Emory Free Speech Policy Editorial

The Emory Wheel:

Syracuse University’s (N.Y.) suspension of 30 students who organized a sit-in earlier this week to protest campus bigotry blatantly obstructed students’ right to free expression. This injustice raises significant questions surrounding the implementation of Emory’s own free speech-related policies. While Syracuse’s administration has since lifted those suspensions, that such harsh punishments were levied in the first place should serve as a wake-up call for all institutions of higher education. 

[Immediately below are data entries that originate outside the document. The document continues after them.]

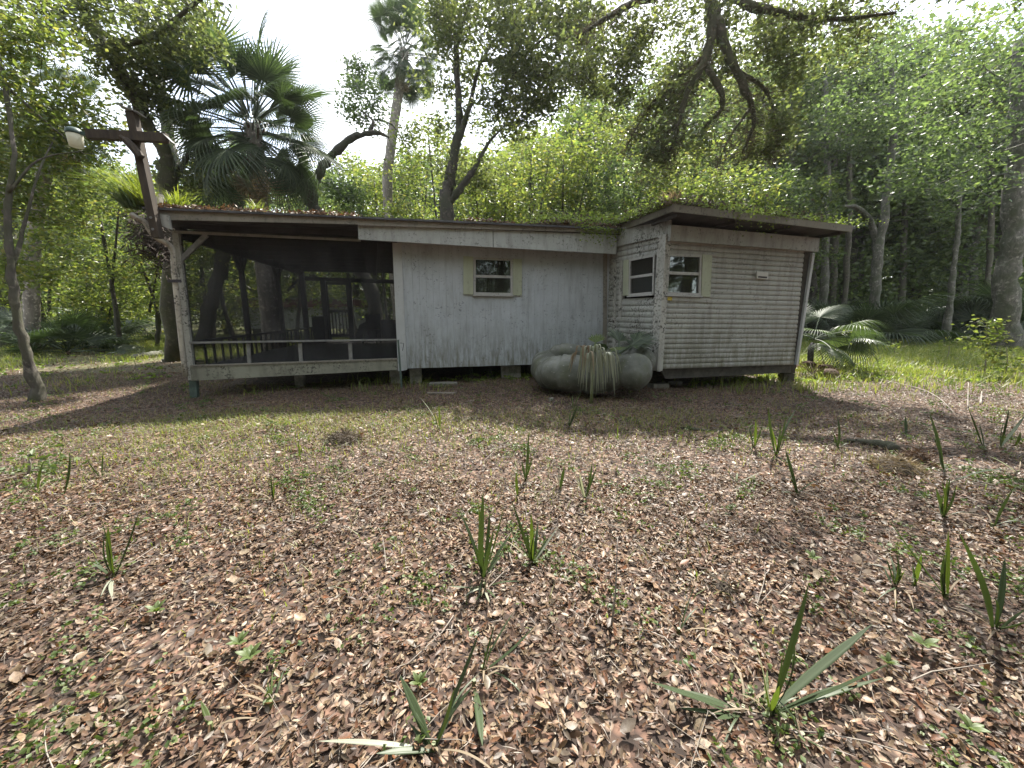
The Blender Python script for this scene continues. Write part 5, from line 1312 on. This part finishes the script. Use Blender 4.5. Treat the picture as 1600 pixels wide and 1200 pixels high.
# ================================================================== individual palmetto seedlings
def blade_mesh(p0, p1, width, arch, up=(0, 0, 1), tipdroop=0.0, wave=0.0):
    """pleated strap leaf from p0 to p1"""
    p0 = np.asarray(p0, float); p1 = np.asarray(p1, float); d = p1 - p0; L = np.linalg.norm(d); d = d / L
    s = np.cross(d, [0, 0, 1.0]) if abs(d[2]) < 0.93 else np.array([1.0, 0.1, 0]); s = s / np.linalg.norm(s); n = np.cross(s, d)
    # turn the blade face partly towards the path side
    n_ = 9; V = []; prof = [(-1, 0.1), (-0.5, 0.42), (0, -0.25), (0.5, 0.42), (1, 0.1)]
    for i in range(n_):
        t = i / (n_ - 1); w = width / 2 * (0.35 + 0.65 * min(1, t / 0.35)) * (1 if t < 0.6 else (1 - ((t - 0.6) / 0.4) ** 1.6 * 0.93))
        c = p0 + d * L * t + n * arch * L * math.sin(math.pi * t) - np.array([0, 0, 1]) * tipdroop * L * max(0, t - .55) ** 2 + s * wave * L * math.sin(t * 4.0)
        for a, b in prof: V.append(c + s * a * w + n * b * w)
    Fc = []
    for i in range(n_ - 1):
        for j in range(4): Fc.append((i * 5 + j, i * 5 + j + 1, (i + 1) * 5 + j + 1, (i + 1) * 5 + j))
    return V, Fc
def seedling(base, tips, label, width=0.035, mat='seedling', seed=0, cat='palmetto seedling', name='palmetto_seedling'):
    rr = random.Random(str(base)); b = G(*base); th = Thing(name, b, label, cat, 'palmetto seedlings in the litter')
    mb = MB(); mb.tube([b - [0, 0, 0.03], b + [0, 0, 0.03]], [0.012, 0.008], 6); mb.build('stem', M['petiole'], th)
    for tp_ in tips:
        x, y = tp_[0], tp_[1]; m = tp_[2] if len(tp_) > 2 else mat; w = tp_[3] if len(tp_) > 3 else width
        dY = rr.uniform(-0.10, 0.14)
        t = W(x, y, b[1] + dY)
        if t[2] < gz(t[0], t[1]) + 0.02: t = G(x, y) + [0, 0, 0.06]
        V, Fc = blade_mesh(b + [rr.uniform(-.01, .01), rr.uniform(-.01, .01), 0.0], t, w * 0.62, rr.uniform(-0.03, 0.08), (0, 0, 1), 0.0, rr.uniform(-.02, .02))
        mb = MB(); mb.add(V, Fc); mb.build('leaf', M[m], th, True)
    for q in range(min(4, len(tips) - 1)):
        tp_ = tips[rr.randrange(len(tips))]; f_ = rr.uniform(.45, .85); x = base[0] + (tp_[0] - base[0]) * f_ + rr.uniform(-9, 9); y = base[1] + (tp_[1] - base[1]) * f_
        if y > base[1] - 12: continue
        t = W(x, y, b[1] + rr.uniform(-.06, .1)); V, Fc = blade_mesh(b, t, width * .28, rr.uniform(-.05, .1), (0, 0, 1), 0.25, rr.uniform(-.04, .04)); mb = MB(); mb.add(V, Fc); mb.build('leaf', M['seedling'], th, True)
    for q in range(3 if len(tips) > 1 else 1):
        a_ = rr.uniform(0, 6.28); l_ = rr.uniform(.07, .2) * (1 + .25 * len(tips) / 4); e_ = b + [math.cos(a_) * l_, math.sin(a_) * l_, rr.uniform(.01, .10)]
        V, Fc = blade_mesh(b, e_, .008, .12, (0, 0, 1), .2, rr.uniform(-.06, .06)); mb = MB(); mb.add(V, Fc); mb.build('leaf', M['frond_dry' if q % 2 == 0 else 'seedling'], th, True)
    return th
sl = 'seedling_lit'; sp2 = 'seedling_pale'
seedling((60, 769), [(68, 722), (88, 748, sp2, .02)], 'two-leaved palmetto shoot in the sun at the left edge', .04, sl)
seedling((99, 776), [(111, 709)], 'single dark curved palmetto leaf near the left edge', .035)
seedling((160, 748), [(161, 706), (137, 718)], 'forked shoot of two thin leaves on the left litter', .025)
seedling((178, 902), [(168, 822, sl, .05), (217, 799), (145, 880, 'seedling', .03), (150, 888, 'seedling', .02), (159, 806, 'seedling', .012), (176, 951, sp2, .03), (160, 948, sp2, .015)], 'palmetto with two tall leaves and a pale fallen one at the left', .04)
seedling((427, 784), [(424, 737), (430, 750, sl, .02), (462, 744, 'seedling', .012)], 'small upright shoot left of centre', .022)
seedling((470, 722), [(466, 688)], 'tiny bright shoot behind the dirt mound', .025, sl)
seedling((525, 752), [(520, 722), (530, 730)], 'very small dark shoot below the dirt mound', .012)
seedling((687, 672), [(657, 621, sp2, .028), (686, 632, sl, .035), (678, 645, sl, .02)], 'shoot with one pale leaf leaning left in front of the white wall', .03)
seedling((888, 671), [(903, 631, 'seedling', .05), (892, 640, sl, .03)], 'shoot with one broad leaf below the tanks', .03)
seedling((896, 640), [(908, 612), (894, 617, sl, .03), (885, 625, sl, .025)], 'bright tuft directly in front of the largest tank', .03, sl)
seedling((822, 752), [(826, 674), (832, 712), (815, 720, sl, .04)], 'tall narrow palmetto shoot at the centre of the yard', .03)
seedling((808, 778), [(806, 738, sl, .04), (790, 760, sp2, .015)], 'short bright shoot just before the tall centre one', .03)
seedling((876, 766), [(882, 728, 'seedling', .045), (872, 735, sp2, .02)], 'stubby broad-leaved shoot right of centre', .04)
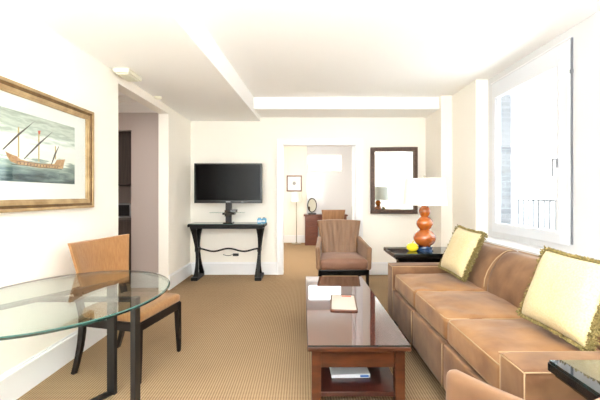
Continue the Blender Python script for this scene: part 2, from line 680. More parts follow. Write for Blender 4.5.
def base_x(mb, y, x0, x1, sgn):
    a, b = sorted((y, y + sgn * 0.018))
    mb.box(x0, x1, a, b, 0, BH - 0.035)
    a, b = sorted((y, y + sgn * 0.024))
    mb.box(x0, x1, a, b, BH - 0.035, BH - 0.015, b=0.004)
    a, b = sorted((y, y + sgn * 0.010))
    mb.box(x0, x1, a, b, BH - 0.015, BH)


mb = MB()
base_y(mb, XL, YN, 3.43, 1)
base_y(mb, XL, 4.71, YB, 1)
struct(mb, 'baseboard_left', M_trim)
mb = MB()
base_x(mb, YB, XL + 0.024, -0.42, -1)
base_x(mb, YB, 0.955, 1.973, -1)
struct(mb, 'baseboard_back', M_trim)

# bedroom opening: jambs and casing
mb = MB()
mb.box(-0.33, -0.318, YB - 0.01, 5.776, 0, 2.085)
mb.box(0.851, 0.863, YB - 0.01, 5.776, 0, 2.085)
mb.box(-0.33, 0.863, YB - 0.01, 5.776, 2.083, 2.095)
mb.box(-0.42, -0.33, YB - 0.022, YB, 0, 2.175, b=0.004)
mb.box(0.863, 0.955, YB - 0.022, YB, 0, 2.175, b=0.004)
mb.box(-0.33, 0.863, YB - 0.022, YB, 2.09, 2.175, b=0.004)
mb.box(-0.42, -0.405, YB - 0.03, YB, 0, 2.18, b=0.003)
mb.box(0.945, 0.96, YB - 0.03, YB, 0, 2.18, b=0.003)
mb.box(-0.42, 0.96, YB - 0.03, YB, 2.165, 2.18, b=0.003)
struct(mb, 'trim_doorway', M_trim)
# sliding door leaf parked in its pocket, only the edge shows
d1 = bpy.data.objects.new('door_1', None)
COL.objects.link(d1)
d1['kind'] = 'structure'
MB().box(0.80, 0.850, 5.68, 5.72, 0.01, 2.075).build('door_leaf', M_trim, d1)
MB().box(0.797, 0.801, 5.688, 5.712, 0.95, 1.10).build('door_pull', M_brass, d1)

# ---- side window
w1 = bpy.data.objects.new('window_1', None)
COL.objects.link(w1)
w1['kind'] = 'structure'
mb = MB()
mb.box(2.25, 2.28, 2.965, WY0, 0.85, 2.60, b=0.004)
mb.box(2.25, 2.28, WY1, 4.17, 0.85, 2.60, b=0.004)
mb.box(2.25, 2.28, WY0, WY1, 2.45, 2.60, b=0.004)
mb.box(2.25, 2.28, WY0, WY1, 0.85, 0.92, b=0.004)
mb.build('window_casing', M_wtrim, w1)
mb = MB()
for a in (0, 1):
    mb.box(2.24, 2.30, (WY0, WY1 - 0.035)[a], (WY0 + 0.035, WY1)[a], WZ0 + 0.035, WZ1 - 0.035)
    mb.box(2.24, 2.30, WY0, WY1, (WZ0, WZ1 - 0.035)[a], (WZ0 + 0.035, WZ1)[a])
    mb.box(2.255, 2.295, (WY0 + 0.03, WY1 - 0.06)[a], (WY0 + 0.06, WY1 - 0.03)[a], WZ0 + 0.036, WZ1 - 0.036)
mb.build('window_frame', M_wtrim, w1)
MB().box(2.272, 2.278, WY0 + 0.055, WY1 - 0.055, WZ0 + 0.03, WZ1 - 0.03).build('pane', M_glass, w1)
mb = MB()
mb.box(2.228, 2.25, 3.072, 3.092, 1.52, 1.60)
mb.box(2.20, 2.228, 3.076, 3.088, 1.585, 1.600)
mb.box(2.19, 2.204, 3.074, 3.090, 1.44, 1.60, b=0.003)
mb.build('window_handle', mat('handle_grey', (150, 152, 158), 0.4), w1)
# shadow-gap track at the near side of the casing
mb = MB()
mb.box(2.264, 2.28, 2.952, 2.961, 0.86, 2.61)
mb.box(2.258, 2.28, 2.948, 2.965, 2.31, 2.34)
mb.build('track', mat('track_grey', (112, 114, 120), 0.5), w1)
MB().box(2.262, 2.279, 2.962, 4.22, 2.612, 2.622).build('header_line', M_trim, w1)
# ledge below the window
mb = MB()
mb.box(2.03, XR, -1.0, 4.31, 0, 0.74)
mb.box(2.01, XR, -1.0, 4.31, 0.74, 0.78, b=0.006)
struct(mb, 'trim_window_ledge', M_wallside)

# outside: brick pier and railing
struct(MB().box(2.305, 2.445, WY1 - 0.015, WY1 - 0.001, WZ0, WZ1), 'wall_outside_brick', M_brick)
struct(MB().box(9.0, 9.4, -14, 30, -6, 16), 'sky_dimming_wall', mat('sky_dimming_grey', (186, 188, 190), 0.9))  # added wall that dims the sky behind the railing
rail = thing('balcony_railing', 'grey metal railing with thin upright bars outside the side window', 'railing', (2.92, 3.1, 0.0))
mb = MB()
mb.box(-0.02, 0.02, -0.9, 2.6, 1.205, 1.225)
mb.build('top_rail', M_alu, rail)
MB().box(-0.015, 0.015, -0.9, 2.6, 0.30, 0.325).build('bottom_rail', M_alu, rail)
for k in range(35):
    y = -0.86 + k * 0.10
    MB().box(-0.007, 0.007, y - 0.007, y + 0.007, 0.325, 1.205).build('railing_bar', M_alu, rail)
for y in (-0.88, 0.85, 2.58):
    MB().box(-0.022, 0.022, y - 0.022, y + 0.022, 0.0, 1.205).build('railing_post', M_alu, rail)
struct(MB().box(2.46, 3.2, 1.9, 5.9, -0.1, 0.0), 'floor_balcony', M_granite)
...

Syracuse had an equal obligation to protect both students’ right to free expression and their safety. No college should abet the trauma of violent demonstration, as occurred during the 2017 “Unite the Right” rally at the University of Virginia or the 2017 riot at at the Georgia Institute of Technology. Given that, only threats of immediate bodily harm should permit universities to assert their authority over protesters. Since the Syracuse sit-in was entirely peaceful, the university’s administration had no grounds on which to interfere.

In punishing the protesters while failing to adequately investigate the incidences of racism, anti-Semitism and homophobia which sparked their demonstration, the university acted unevenly and with considerable bias. Unless the university can prevent further incidents of bigotry, such events will continue. Furthermore, penalizing a peaceful demonstration both constrains political activity and impairs the university’s ability to respond to genuinely violent demonstrations.